===== The data
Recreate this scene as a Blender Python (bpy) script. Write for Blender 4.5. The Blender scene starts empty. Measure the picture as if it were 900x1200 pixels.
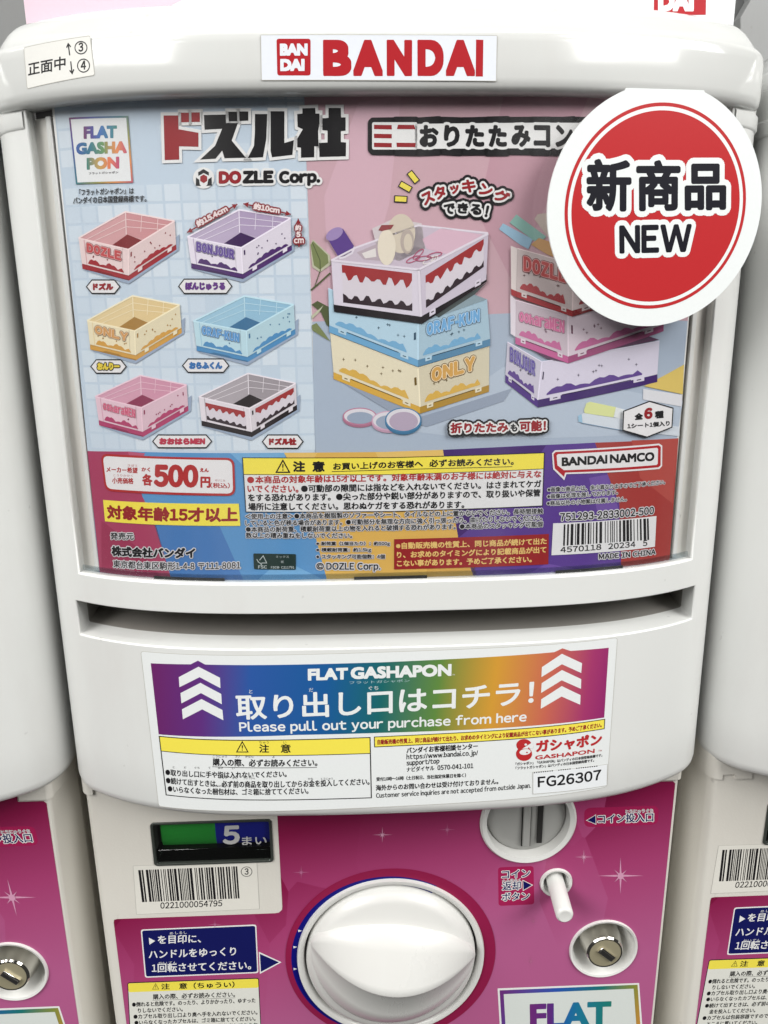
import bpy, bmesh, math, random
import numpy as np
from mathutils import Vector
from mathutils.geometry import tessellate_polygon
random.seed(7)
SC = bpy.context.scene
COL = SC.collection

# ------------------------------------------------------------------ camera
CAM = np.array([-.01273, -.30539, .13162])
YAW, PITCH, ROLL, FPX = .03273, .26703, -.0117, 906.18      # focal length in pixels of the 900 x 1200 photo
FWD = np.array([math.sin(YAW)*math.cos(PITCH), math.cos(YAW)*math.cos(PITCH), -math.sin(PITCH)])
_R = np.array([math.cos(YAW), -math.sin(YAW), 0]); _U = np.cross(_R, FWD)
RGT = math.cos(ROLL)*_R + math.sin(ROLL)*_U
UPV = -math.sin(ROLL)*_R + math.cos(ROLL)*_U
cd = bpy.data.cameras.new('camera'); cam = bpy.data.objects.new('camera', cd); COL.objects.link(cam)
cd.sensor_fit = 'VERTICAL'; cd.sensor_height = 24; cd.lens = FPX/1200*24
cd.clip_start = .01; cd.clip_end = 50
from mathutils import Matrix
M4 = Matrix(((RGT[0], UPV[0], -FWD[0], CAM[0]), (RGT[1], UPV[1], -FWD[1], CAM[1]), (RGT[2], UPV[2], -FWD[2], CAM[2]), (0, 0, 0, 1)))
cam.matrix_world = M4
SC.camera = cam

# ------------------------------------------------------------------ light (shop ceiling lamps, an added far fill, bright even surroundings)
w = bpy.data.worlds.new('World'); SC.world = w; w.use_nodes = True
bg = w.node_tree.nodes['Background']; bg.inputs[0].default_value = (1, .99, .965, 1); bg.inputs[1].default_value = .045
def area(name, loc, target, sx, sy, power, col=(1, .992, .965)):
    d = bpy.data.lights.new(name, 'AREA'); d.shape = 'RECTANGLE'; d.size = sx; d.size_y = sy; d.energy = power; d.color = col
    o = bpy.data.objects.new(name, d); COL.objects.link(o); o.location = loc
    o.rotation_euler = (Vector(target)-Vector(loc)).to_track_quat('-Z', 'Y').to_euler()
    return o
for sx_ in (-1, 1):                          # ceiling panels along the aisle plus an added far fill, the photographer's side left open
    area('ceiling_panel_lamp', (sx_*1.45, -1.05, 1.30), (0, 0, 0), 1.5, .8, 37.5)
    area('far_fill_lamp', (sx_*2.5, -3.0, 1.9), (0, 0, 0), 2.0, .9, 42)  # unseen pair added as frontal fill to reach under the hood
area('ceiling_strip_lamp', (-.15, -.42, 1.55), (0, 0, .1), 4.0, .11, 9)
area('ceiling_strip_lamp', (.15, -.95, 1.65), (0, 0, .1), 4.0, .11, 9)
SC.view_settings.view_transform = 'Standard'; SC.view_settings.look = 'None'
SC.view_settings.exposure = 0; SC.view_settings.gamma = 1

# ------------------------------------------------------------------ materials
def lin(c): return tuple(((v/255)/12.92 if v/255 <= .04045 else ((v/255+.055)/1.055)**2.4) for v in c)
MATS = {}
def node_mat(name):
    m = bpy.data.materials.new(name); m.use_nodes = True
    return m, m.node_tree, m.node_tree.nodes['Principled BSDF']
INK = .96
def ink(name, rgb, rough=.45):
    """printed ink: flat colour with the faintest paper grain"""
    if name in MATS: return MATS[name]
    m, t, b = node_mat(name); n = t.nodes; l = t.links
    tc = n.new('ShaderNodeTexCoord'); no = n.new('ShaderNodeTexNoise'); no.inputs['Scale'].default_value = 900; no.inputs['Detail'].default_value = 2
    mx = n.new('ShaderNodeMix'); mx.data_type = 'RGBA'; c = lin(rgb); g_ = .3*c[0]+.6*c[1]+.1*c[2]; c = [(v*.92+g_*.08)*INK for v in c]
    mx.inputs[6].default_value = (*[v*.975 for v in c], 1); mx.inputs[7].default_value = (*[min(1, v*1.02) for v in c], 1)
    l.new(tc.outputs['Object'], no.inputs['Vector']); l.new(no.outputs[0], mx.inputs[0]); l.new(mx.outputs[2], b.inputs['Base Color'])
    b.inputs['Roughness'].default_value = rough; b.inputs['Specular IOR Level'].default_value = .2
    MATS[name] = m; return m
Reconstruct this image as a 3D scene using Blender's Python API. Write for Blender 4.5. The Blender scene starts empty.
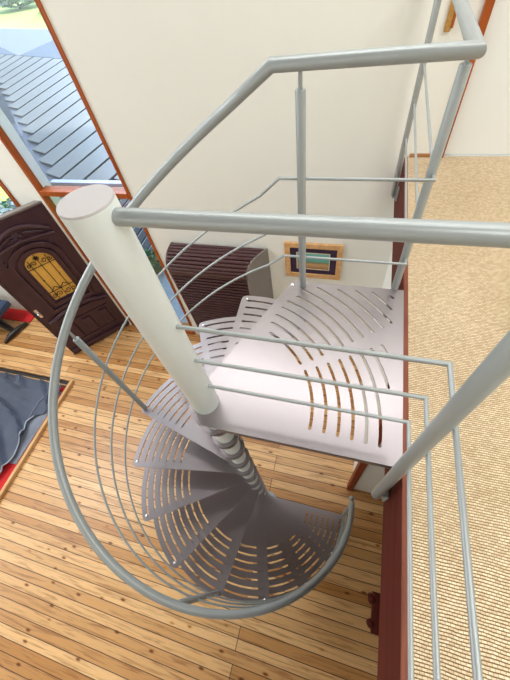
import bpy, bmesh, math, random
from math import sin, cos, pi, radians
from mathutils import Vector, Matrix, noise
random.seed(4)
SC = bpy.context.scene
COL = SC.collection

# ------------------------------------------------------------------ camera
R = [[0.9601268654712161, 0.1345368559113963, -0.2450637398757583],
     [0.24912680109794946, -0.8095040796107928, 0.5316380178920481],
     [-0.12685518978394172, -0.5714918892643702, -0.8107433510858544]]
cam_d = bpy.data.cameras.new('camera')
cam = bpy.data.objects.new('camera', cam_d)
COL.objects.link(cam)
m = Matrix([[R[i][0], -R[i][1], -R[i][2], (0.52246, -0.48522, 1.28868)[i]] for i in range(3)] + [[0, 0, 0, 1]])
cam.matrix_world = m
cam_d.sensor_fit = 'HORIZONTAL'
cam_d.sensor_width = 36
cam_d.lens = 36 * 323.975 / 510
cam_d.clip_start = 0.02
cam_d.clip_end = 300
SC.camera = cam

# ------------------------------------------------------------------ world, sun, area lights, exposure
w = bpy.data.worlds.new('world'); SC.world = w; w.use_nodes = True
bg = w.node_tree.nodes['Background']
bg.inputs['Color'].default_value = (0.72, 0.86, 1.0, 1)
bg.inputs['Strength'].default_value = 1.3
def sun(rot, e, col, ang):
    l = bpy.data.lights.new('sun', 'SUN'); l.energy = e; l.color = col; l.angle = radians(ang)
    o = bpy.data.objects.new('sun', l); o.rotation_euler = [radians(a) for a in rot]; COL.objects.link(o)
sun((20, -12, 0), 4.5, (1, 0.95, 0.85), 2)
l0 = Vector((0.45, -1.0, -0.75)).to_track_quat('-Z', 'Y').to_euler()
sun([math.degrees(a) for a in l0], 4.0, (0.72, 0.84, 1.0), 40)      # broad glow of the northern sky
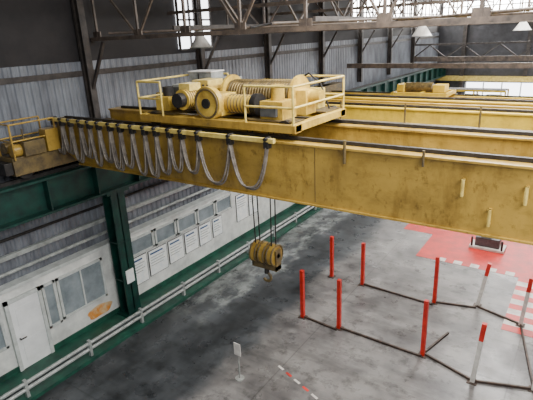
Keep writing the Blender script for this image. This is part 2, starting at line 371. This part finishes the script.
==========
Your instructions: Repeat each entry exactly as it appears; skip any picture.

Written answer:
Recreate this scene as a Blender Python (bpy) script. Write for Blender 4.5. The Blender scene starts empty. Measure the picture as if it were 900x1200 pixels.
import bpy, bmesh, math, random
import numpy as np
from mathutils import Vector
from mathutils.geometry import tessellate_polygon
random.seed(7)
SC = bpy.context.scene
COL = SC.collection

# ------------------------------------------------------------------ camera
CAM = np.array([-.01273, -.30539, .13162])
YAW, PITCH, ROLL, FPX = .03273, .26703, -.0117, 906.18      # focal length in pixels of the 900 x 1200 photo
FWD = np.array([math.sin(YAW)*math.cos(PITCH), math.cos(YAW)*math.cos(PITCH), -math.sin(PITCH)])
_R = np.array([math.cos(YAW), -math.sin(YAW), 0]); _U = np.cross(_R, FWD)
RGT = math.cos(ROLL)*_R + math.sin(ROLL)*_U
UPV = -math.sin(ROLL)*_R + math.cos(ROLL)*_U
cd = bpy.data.cameras.new('camera'); cam = bpy.data.objects.new('camera', cd); COL.objects.link(cam)
cd.sensor_fit = 'VERTICAL'; cd.sensor_height = 24; cd.lens = FPX/1200*24
cd.clip_start = .01; cd.clip_end = 50
from mathutils import Matrix
M4 = Matrix(((RGT[0], UPV[0], -FWD[0], CAM[0]), (RGT[1], UPV[1], -FWD[1], CAM[1]), (RGT[2], UPV[2], -FWD[2], CAM[2]), (0, 0, 0, 1)))
cam.matrix_world = M4
SC.camera = cam

# ------------------------------------------------------------------ light (shop ceiling lamps, an added far fill, bright even surroundings)
w = bpy.data.worlds.new('World'); SC.world = w; w.use_nodes = True
bg = w.node_tree.nodes['Background']; bg.inputs[0].default_value = (1, .99, .965, 1); bg.inputs[1].default_value = .045
def area(name, loc, target, sx, sy, power, col=(1, .992, .965)):
    d = bpy.data.lights.new(name, 'AREA'); d.shape = 'RECTANGLE'; d.size = sx; d.size_y = sy; d.energy = power; d.color = col
    o = bpy.data.objects.new(name, d); COL.objects.link(o); o.location = loc
    o.rotation_euler = (Vector(target)-Vector(loc)).to_track_quat('-Z', 'Y').to_euler()
    return o
for sx_ in (-1, 1):                          # ceiling panels along the aisle plus an added far fill, the photographer's side left open
    area('ceiling_panel_lamp', (sx_*1.45, -1.05, 1.30), (0, 0, 0), 1.5, .8, 37.5)
    area('far_fill_lamp', (sx_*2.5, -3.0, 1.9), (0, 0, 0), 2.0, .9, 42)  # unseen pair added as frontal fill to reach under the hood
area('ceiling_strip_lamp', (-.15, -.42, 1.55), (0, 0, .1), 4.0, .11, 9)
area('ceiling_strip_lamp', (.15, -.95, 1.65), (0, 0, .1), 4.0, .11, 9)
SC.view_settings.view_transform = 'Standard'; SC.view_settings.look = 'None'
SC.view_settings.exposure = 0; SC.view_settings.gamma = 1

# ------------------------------------------------------------------ materials
def lin(c): return tuple(((v/255)/12.92 if v/255 <= .04045 else ((v/255+.055)/1.055)**2.4) for v in c)
MATS = {}
def node_mat(name):
    m = bpy.data.materials.new(name); m.use_nodes = True
    return m, m.node_tree, m.node_tree.nodes['Principled BSDF']
INK = .96
def ink(name, rgb, rough=.45):
    """printed ink: flat colour with the faintest paper grain"""
    if name in MATS: return MATS[name]
    m, t, b = node_mat(name); n = t.nodes; l = t.links
    tc = n.new('ShaderNodeTexCoord'); no = n.new('ShaderNodeTexNoise'); no.inputs['Scale'].default_value = 900; no.inputs['Detail'].default_value = 2
    mx = n.new('ShaderNodeMix'); mx.data_type = 'RGBA'; c = lin(rgb); g_ = .3*c[0]+.6*c[1]+.1*c[2]; c = [(v*.92+g_*.08)*INK for v in c]
    mx.inputs[6].default_value = (*[v*.975 for v in c], 1); mx.inputs[7].default_value = (*[min(1, v*1.02) for v in c], 1)
    l.new(tc.outputs['Object'], no.inputs['Vector']); l.new(no.outputs[0], mx.inputs[0]); l.new(mx.outputs[2], b.inputs['Base Color'])
    b.inputs['Roughness'].default_value = rough; b.inputs['Specular IOR Level'].default_value = .2
    MATS[name] = m; return m
Reconstruct this image as a 3D scene using Blender's Python API. Write for Blender 4.5. The Blender scene starts empty.
import bpy, bmesh, math, random
from math import sin, cos, pi, radians
from mathutils import Vector, Matrix, noise
random.seed(4)
SC = bpy.context.scene
COL = SC.collection

# ------------------------------------------------------------------ camera
R = [[0.9601268654712161, 0.1345368559113963, -0.2450637398757583],
     [0.24912680109794946, -0.8095040796107928, 0.5316380178920481],
     [-0.12685518978394172, -0.5714918892643702, -0.8107433510858544]]
cam_d = bpy.data.cameras.new('camera')
cam = bpy.data.objects.new('camera', cam_d)
COL.objects.link(cam)
m = Matrix([[R[i][0], -R[i][1], -R[i][2], (0.52246, -0.48522, 1.28868)[i]] for i in range(3)] + [[0, 0, 0, 1]])
cam.matrix_world = m
cam_d.sensor_fit = 'HORIZONTAL'
cam_d.sensor_width = 36
cam_d.lens = 36 * 323.975 / 510
cam_d.clip_start = 0.02
cam_d.clip_end = 300
SC.camera = cam

# ------------------------------------------------------------------ world, sun, area lights, exposure
w = bpy.data.worlds.new('world'); SC.world = w; w.use_nodes = True
bg = w.node_tree.nodes['Background']
bg.inputs['Color'].default_value = (0.72, 0.86, 1.0, 1)
bg.inputs['Strength'].default_value = 1.3
def sun(rot, e, col, ang):
    l = bpy.data.lights.new('sun', 'SUN'); l.energy = e; l.color = col; l.angle = radians(ang)
    o = bpy.data.objects.new('sun', l); o.rotation_euler = [radians(a) for a in rot]; COL.objects.link(o)
sun((20, -12, 0), 4.5, (1, 0.95, 0.85), 2)
l0 = Vector((0.45, -1.0, -0.75)).to_track_quat('-Z', 'Y').to_euler()
sun([math.degrees(a) for a in l0], 4.0, (0.72, 0.84, 1.0), 40)      # broad glow of the northern sky
Keep writing the Blender script for this image. This is part 2, starting at line 371. This part finishes the script.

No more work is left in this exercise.